July 1999

The Trustee communicates issues affecting libraries and library services. Once a library and systems join LTA, all their trustees automatically receive this quarterly publication published by LTA. To learn more about membership in LTA, Click Here.

New Standards For Libraries

by Parry Teasdale, NYSALB President

July 1999 issue of Trustee

A state assemblyman recently asked library advocates: Is "the system" broken? What he wanted was a statement of the fundamental problem facing libraries today... other than a chronic shortage of money. But by asking about THE system (he wasn't referring to a specific library system), he assumed there is a consistency to library service statewide. That faulty assumption is worth exploring.

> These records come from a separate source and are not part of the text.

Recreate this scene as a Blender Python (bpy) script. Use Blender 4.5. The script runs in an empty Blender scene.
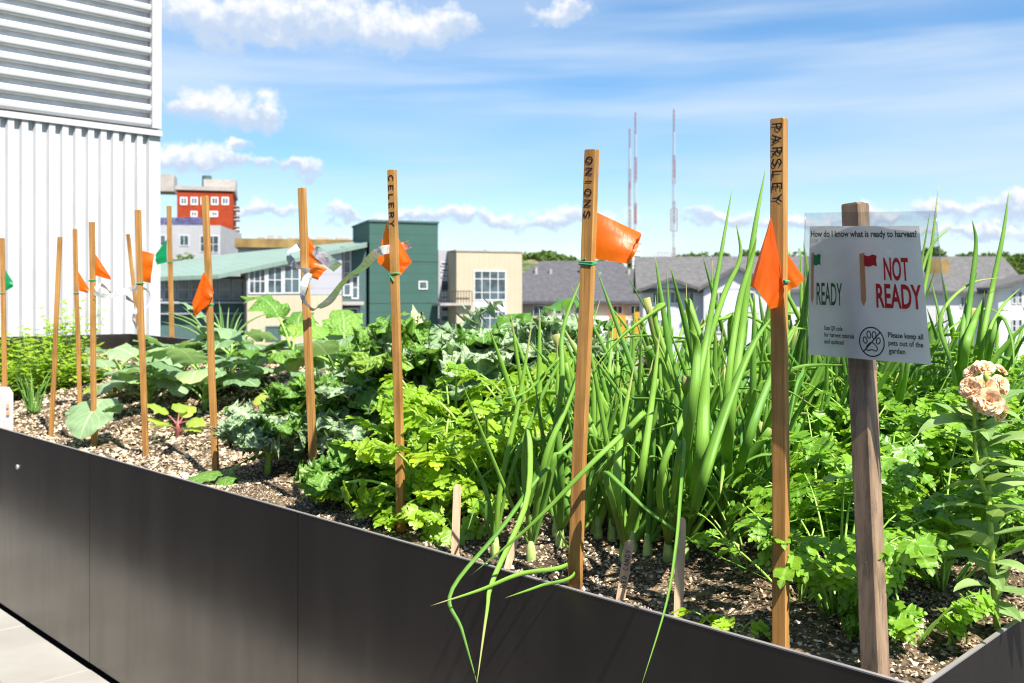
import bpy, math, random
import numpy as np

R = math.radians
F = 966.0            # focal length in pixels of the 1024 px wide picture
HOR = 300.0          # horizon row
ZC = 1.19            # eye height above the roof deck
RIM = ZC - 0.5       # front rim of the planter
scene = bpy.context.scene
col = scene.collection
rng = np.random.default_rng(7)
rnd = random.Random(11)

def P(u, v, d):
    """point of the place seen at picture position u, v at depth d"""
    return np.array([(u - 512.0) / F * d, d, ZC - (v - HOR) / F * d])

# planter frame: C0 near corner, E1 along the long front side, E2 across the bed
C0 = np.array([0.522, 1.245, 0.0])
E1 = np.array([-0.70711, 0.70711, 0.0])
E2 = np.array([0.70711, 0.70711, 0.0])
W_BED, L_BED = 1.2, 5.15
def SW(s, w, z=0.0):
    p = C0 + s * E1 + w * E2
    return np.array([p[0], p[1], z])
def sw_of(p):
    q = np.asarray(p, float) - C0
    return float(q[0] * E1[0] + q[1] * E1[1]), float(q[0] * E2[0] + q[1] * E2[1])
def back_rim(s):
    return ZC - 0.275 + 0.0145 * s
def soil_z(s, w):
    t = min(1.0, max(0.0, (w - 0.08) / 1.05)); t = t * t * (3 - 2 * t)
    b = 0.012 * math.sin(s * 5.1 + w * 3.0) + 0.010 * math.sin(s * 11.3 - w * 7.7) + 0.006 * math.sin(s * 23.0 + w * 19.0)
    b *= min(1.0, max(0.0, w / 0.2))
    k = min(1.0, max(0.0, s / .45)); t *= k * k * (3 - 2 * k)
    return ZC - 0.518 + t * (0.150 + 0.016 * s) + b
def soil_at(u, v):
    d = 0.9
    while d < 9:
        p = P(u, v, d); s, w = sw_of(p)
        if p[2] <= soil_z(s, w) and w > -0.05:
            return p
        d += 0.004
    return P(u, v, 5)

# ------------------------------------------------------------------ objects
def tag(o, label=None, cat=None, group=None, kind=None):
    if label: o['label'] = label
    if cat: o['category'] = cat
    if group: o['group'] = group
    if kind: o['kind'] = kind
    return o
import zlib
_made = [0]
def empty(name, loc, label=None, cat=None, group=None):
    global rng, rnd
    if label:            # every thing gets its own random stream, so that changing one leaves the others alone
        k = zlib.crc32((label + '%.2f %.2f' % (loc[0], loc[1])).encode()); rng = np.random.default_rng(k); rnd = random.Random(k)
    o = bpy.data.objects.new(name, None); col.objects.link(o)
    o.empty_display_size = 0.05
    o.location = [float(c) for c in loc]
    return tag(o, label, cat, group)

class MB:
    """collects pieces of ONE part and links them as one mesh (points given in world space)"""
    def __init__(self):
        self.v = []; self.f = []; self.m = []; self.uv = []; self.r = []; self.n = 0
    def add(self, verts, faces, mat=0, uv=None, r=0.5):
        verts = np.asarray(verts, float).reshape(-1, 3); k = len(verts)
        self.v.append(verts)
        self.uv.append(np.full((k, 2), 0.5) if uv is None else np.asarray(uv, float))
        self.r.append(np.full(k, float(r)) if np.isscalar(r) else np.asarray(r, float))
        n = self.n
        for f in faces: self.f.append(tuple(int(i) + n for i in f))
        self.m += [mat] * len(faces); self.n += k
        return self
    def box(self, o, ax, ay, az, mat=0, r=0.5):
        o, ax, ay, az = (np.asarray(q, float) for q in (o, ax, ay, az))
        vs = [o + i * ax + j * ay + k * az for k in (0, 1) for j in (0, 1) for i in (0, 1)]
        fs = [(0, 2, 3, 1), (4, 5, 7, 6), (0, 1, 5, 4), (2, 6, 7, 3), (0, 4, 6, 2), (1, 3, 7, 5)]
        if np.dot(np.cross(ax, ay), az) < 0: fs = [f[::-1] for f in fs]
        return self.add(vs, fs, mat, r=r)
    def aabox(self, x0, y0, z0, x1, y1, z1, mat=0):
        return self.box((x0, y0, z0), (x1 - x0, 0, 0), (0, y1 - y0, 0), (0, 0, z1 - z0), mat)
    def tube(self, pts, rad, sides=7, mat=0, r=0.5, flat=1.0, cap=True, uvs=True):
        pts = np.asarray(pts, float); n = len(pts)
        rad = np.full(n, float(rad)) if np.isscalar(rad) else np.asarray(rad, float)
        tan = np.gradient(pts, axis=0); tan /= np.linalg.norm(tan, axis=1)[:, None] + 1e-9
        ref = np.array([0.3, 0.9, 0.2]) if abs(tan[0][1]) < 0.9 else np.array([1.0, 0, 0])
        a = np.cross(tan[0], ref); a /= np.linalg.norm(a)
        vs = []; us = []
        for i in range(n):
            a = a - tan[i] * np.dot(a, tan[i]); a /= np.linalg.norm(a) + 1e-9
            b = np.cross(tan[i], a)
            for k in range(sides):
                th = 2 * math.pi * k / sides
                vs.append(pts[i] + rad[i] * (a * math.cos(th) + b * flat * math.sin(th)))
                us.append((k / sides, i / (n - 1)))
        fs = []
        for i in range(n - 1):
            for k in range(sides):
                k2 = (k + 1) % sides
                fs.append((i * sides + k, i * sides + k2, (i + 1) * sides + k2, (i + 1) * sides + k))
        if cap:
            fs.append(tuple(range(sides - 1, -1, -1))); fs.append(tuple((n - 1) * sides + k for k in range(sides)))
        return self.add(vs, fs, mat, us, r)
    def build(self, name, mats, parent=None, smooth=False):
        me = bpy.data.meshes.new(name)
        V = np.concatenate(self.v) if self.v else np.zeros((0, 3))
        off = np.array([0.0, 0, 0])
        p = parent
        while p is not None: off += np.array(p.location); p = p.parent
        me.from_pydata((V - off).tolist(), [], self.f)
        if not isinstance(mats, (list, tuple)): mats = [mats]
        for m in mats: me.materials.append(m)
        me.polygons.foreach_set('material_index', self.m)
        if smooth: me.polygons.foreach_set('use_smooth', [True] * len(self.f))
        UV = np.concatenate(self.uv); RR = np.concatenate(self.r)
        lay = me.uv_layers.new(name='UVMap')
        idx = np.zeros(len(me.loops), dtype=np.int32); me.loops.foreach_get('vertex_index', idx)
        lay.data.foreach_set('uv', UV[idx].astype(np.float32).ravel())
        at = me.attributes.new('rnd', 'FLOAT', 'POINT'); at.data.foreach_set('value', RR.astype(np.float32))
        me.update()
        o = bpy.data.objects.new(name, me); col.objects.link(o)
        if parent is not None: o.parent = parent
        return o

def spline(pts, n=16):
    pts = np.asarray(pts, float)
    if len(pts) == 2: return np.array([pts[0] + (pts[1] - pts[0]) * t for t in np.linspace(0, 1, n)])
    q = np.vstack([2 * pts[0] - pts[1], pts, 2 * pts[-1] - pts[-2]])
    out = []
    for t in np.linspace(0, len(pts) - 1, n):
        i = min(int(t), len(pts) - 2); f = t - i
        p0, p1, p2, p3 = q[i], q[i + 1], q[i + 2], q[i + 3]
        out.append(0.5 * (2 * p1 + (p2 - p0) * f + (2 * p0 - 5 * p1 + 4 * p2 - p3) * f * f + (3 * p1 - p0 - 3 * p2 + p3) * f ** 3))
    return np.array(out)

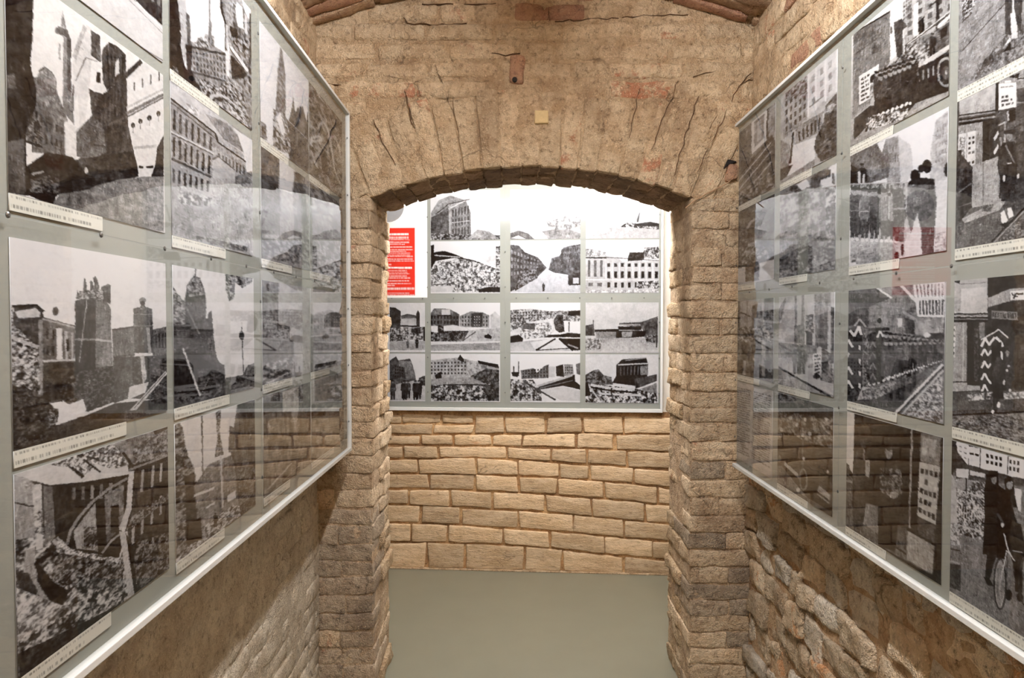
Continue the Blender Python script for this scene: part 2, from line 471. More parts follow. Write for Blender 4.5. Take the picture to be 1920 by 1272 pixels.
# spandrel body with the arch cut out
xs = np.linspace(-2.3, 2.5, 161)
xs = np.unique(np.concatenate([xs, np.linspace(JL - .02, JR + .02, 60)]))
V, F = [], []
def lowz(x): return (arch_z(x) + .006) if JL - .02 < x < JR + .02 else 1.89
nz_ = 22
for x in xs:
    lo = lowz(x); top = 2.8
    for j in range(nz_ + 1):
        V.append((x, YF + .003, lo + (top - lo) * j / nz_))
    V.append((x, YB - .004, lo)); V.append((x, YB - .004, top))
st = nz_ + 3
for i in range(len(xs) - 1):
    a, b = i * st, (i + 1) * st
    for j in range(nz_): F.append((a + j, b + j, b + j + 1, a + j + 1))
    F.append((a, a + nz_ + 1, b + nz_ + 1, b))
    F.append((a + nz_ + 1, a + nz_ + 2, b + nz_ + 2, b + nz_ + 1))
V = np.array(V)
fm = V[:, 1] < YF + .1
V[fm, 1] -= vnoise3(V, .2, 3)[fm] * .006 + vnoise3(V, .06, 4)[fm] * .004
wall_archway = tag(mesh_obj('wall_archway', V, F, M['wash_mortar'], smooth=False), 'limewashed brick wall with a shallow segmental arch over the opening', kind='structure')

amax = math.asin(AHS / ARAD)
nv = 17
def polar(rad, a): return (ACX + rad * math.sin(a), ACZ + rad * math.cos(a))
edges = [-amax + 2 * amax * (i + (jit(.10) if 0 < i < nv else 0)) / nv for i in range(nv + 1)]
step = edges[1] - edges[0]
edges = [edges[0] - 1.05 * step] + edges + [edges[-1] + 1.05 * step]
for i in range(len(edges) - 1):
    a0, a1 = edges[i], edges[i + 1]; ga = .0022
    inner = ARAD + jit(.003)
    skew = i == 0 or i == len(edges) - 2
    if skew: inner = ARAD + .02
    outer = ARAD + rng.uniform(.26, .30)
    q = [polar(inner, a0 + ga), polar(inner, a1 - ga), polar(outer, a1 - ga * .8), polar(outer, a0 + ga * .8)]
    mt = 'red' if i in () else ('wash')
    dp = rng.uniform(.012, .03)
    rock('voussoir', AW, q, -dp, rng.uniform(-.001, .004), M[mt], wall_archway, seed=i, amp=.0045, r=.006, res=.026)
    inner2 = ARAD + jit(.003)
    q2 = [polar(inner2, a0 + ga * .5), polar(inner2, a1 - ga * .5), polar(inner2 + .1, a1 - ga), polar(inner2 + .1, a0 + ga)]
    if not skew:
        cut = rng.uniform(.13, .22)
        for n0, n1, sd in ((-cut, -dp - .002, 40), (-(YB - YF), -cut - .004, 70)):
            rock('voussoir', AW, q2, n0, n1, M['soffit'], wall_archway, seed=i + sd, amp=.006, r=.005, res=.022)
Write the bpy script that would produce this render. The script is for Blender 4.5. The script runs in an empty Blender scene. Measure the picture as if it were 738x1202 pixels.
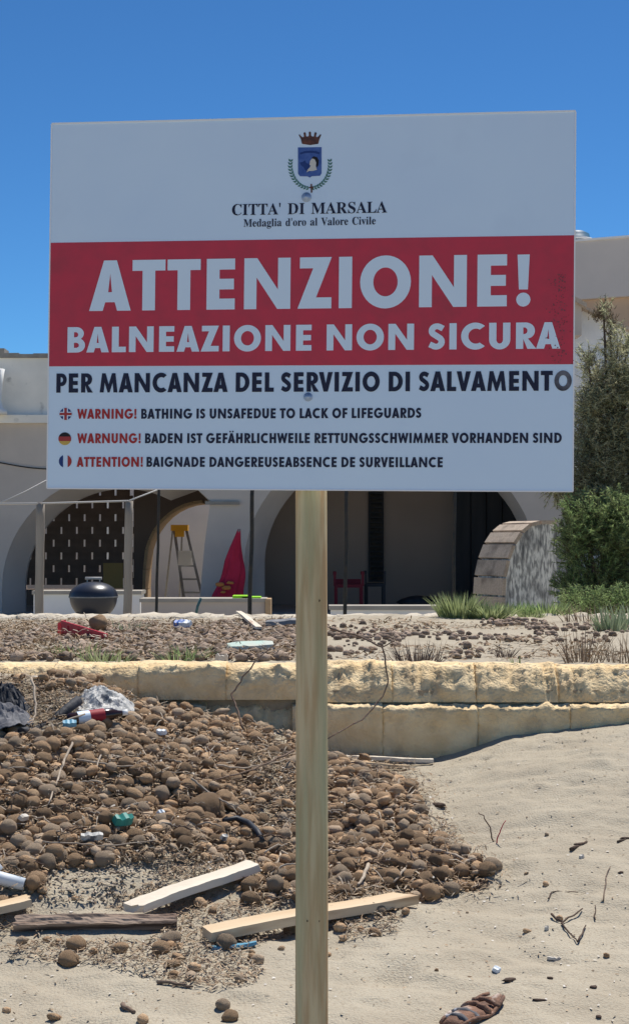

Test scores recently confirmed that even though the state requires a certain standard of education, some schools do a good job of educating kids while others are failing abysmally. Unlike schools, libraries are subject to very few uniform state guidelines. But as with schools, the quality of library service varies radically from one community to the next. So in that sense, something IS broken.


What can we do about it? The Regents have decided the remedy for schools is to hold all students to higher standards. Their approach toward libraries is still being formulated. Last year the Regents appointed a temporary Commission on Library Services to recommend changes leading to improved and more equitable library service for all New Yorkers. Its final report is due next year.


Some of the commission members are library professionals, but several members were surprised to learn that New York State does not mandate library service. These members must also have been amazed at our patchwork quilt of library types: special district, school district, municipal and association, each funded in a slightly different manner. Perhaps the only characteristic shared by all public libraries statewide is that each is governed by trustees.


And that's where any proposal for change must start--with trustees. If, for instance, the recommendations include a proposal for a major redrawing of chartered service areas, trustees must be involved in those decisions. If there is serious effort to establish a statewide requirement for public library service complete with new, higher standards, that effort, too, begins with trustee involvement.


Some trustees undoubtedly will be left in the dust as this process unfolds. The clueless ones will be those who think their responsibilities begin and end with attendance at library board meetings and who don't understand that if new standards are set for library service, that will automatically establish new standards for trusteeship.


One way to help trustees get involved in the process of determining new standards for library service is for the state Division of Library Development to renew its financial and technical support for trustee education, a commitment that lapsed a decade ago. State officials have been generous with their time, but that's not enough anymore. The stakes are too high, the cost of failure too great.


The challenge doesn't lie in fixing a broken "system," it lies in designing a system that will raise the standard of library service for all citizens. The commission must describe practical, coherent steps that support growth and change without undermining the principle of local control.  As the commission deliberates, the demand for library services is increasing, the commercial competition is growing and the chasm between communities with good library service and those where service is poor widens relentlessly. The commission has its work cut out for it. But so do all of us who serve as trustees.